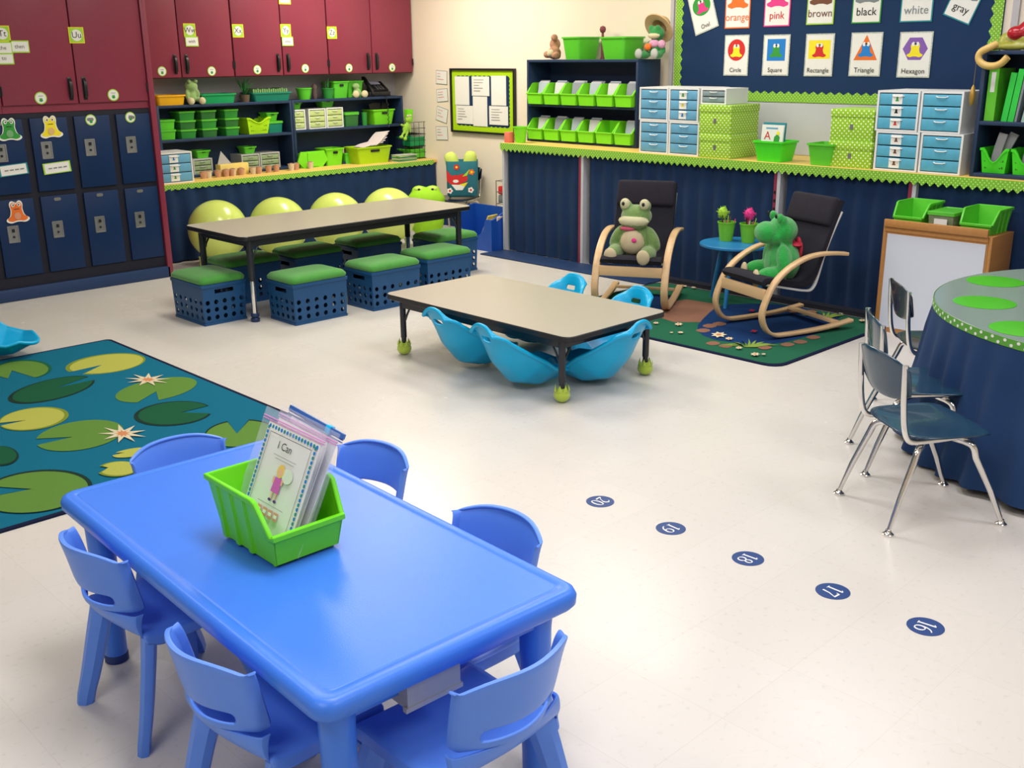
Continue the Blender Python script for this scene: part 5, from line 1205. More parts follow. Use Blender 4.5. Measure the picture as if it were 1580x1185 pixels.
# ================================================================ ROCKING CHAIRS
def rocker(label, loc, rz):
    """child rocking chair; local front towards -y; frame from bent birch strips"""
    t = thing('rocking_chair', label, 'chair', loc, rz, 'child rocking chairs'); Wd = .225
    side = [(.60, .05), (.44, .028), (.28, .020), (.10, .018), (.03, .022), (-.03, .055), (-.063, .12), (-.066, .17), (-.044, .235), (.0, .325), (.085, .40), (.21, .458), (.33, .474), (.44, .468), (.52, .458)]
    for s in (-1, 1):
        b = B(); tube(b, smooth_path([(s*Wd, y, z) for y, z in side], 2), .01, flat=(.046, .020), upv=None); xform(b, MX.Identity(4))
        obj('side_frame', b, wood, t, 50)
    for y, z, nm in ((-.035, .262, 'front_rail'), (.50, .045, 'rear_rail')):
        b = B(); box(b, (-Wd+.022, y-.010, z-.032), (Wd-.022, y+.010, z+.032), bev=.003)
        if nm == 'rear_rail': xform(b, MX.Translation((0, y, z)) @ MX.Rotation(R(80), 4, 'X') @ MX.Translation((0, -y, -z)))
        obj(nm, b, wood, t)
    sp = smooth_path([(-.01, .315), (.06, .300), (.28, .250), (.32, .262), (.345, .31), (.39, .48), (.455, .63), (.49, .70)], 2)
    for s in (-1, 1):
        b = B(); tube(b, [(s*.188, p.x, p.y) for p in sp], .01, flat=(.022, .012)); obj('seat_support', b, mat('pale_bent_strip', (.62, .62, .62), .3), t, 50)
    cp = smooth_path([(-.045, .325), (-.02, .345), (.08, .325), (.24, .29), (.31, .31), (.36, .42), (.42, .58), (.485, .765)], 2)
    b = B(); rings = []
    for i, p in enumerate(cp):
        a = cp[min(i+1, len(cp)-1)]-cp[max(i-1, 0)]; a.normalize(); n_ = V((-a.y, a.x)); hw = .200; q = []
        for (u, o_) in ((-1, -.006), (-.96, .016), (0, .022), (.96, .016), (1, -.006), (.96, -.02), (0, -.022), (-.96, -.02)): q.append(V((u*hw, p.x-(-n_.x)*o_, p.y+n_.y*o_)))
        rings.append(q)
    loops(b, rings); o = obj('seat_cushion', b, charc, t, 60)
    b = B(); M_ = MX.Translation((0, .452, .695)) @ MX.Rotation(R(-19), 4, 'X'); rrl(b, [(.235, .075, .0, -.0), (.235, .075, .02, .02)]) if False else box(b, (-.194, -.042, -.085), (.194, .012, .085), bev=.022, seg=3); xform(b, M_); obj('head_pillow', b, mat('black_fabric_pillow', (.014, .012, .022), .95, var=.3, bump=.3, bs=500), t, 60)
    return t
def ang(dx, dy): return math.atan2(dy, dx)+pi/2      # rotation that turns local -y to (dx, dy)
A_, B_ = V((5.337, 3.656, 0)), V((5.136, 3.178, 0)); r2 = rocker('child rocking chair on the right, holding the bright green frog', (5.22, 3.41, .009), ang(-.945, .33))
r1 = dup(r2, (5.15, 4.24, .009), ang(-.88, -.475), 'child rocking chair on the left, holding the pale-bellied frog')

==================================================

## EXERCISE AIM
Check each line of the data above for the string "from" and report only how many lines have it.

## SOLUTION
2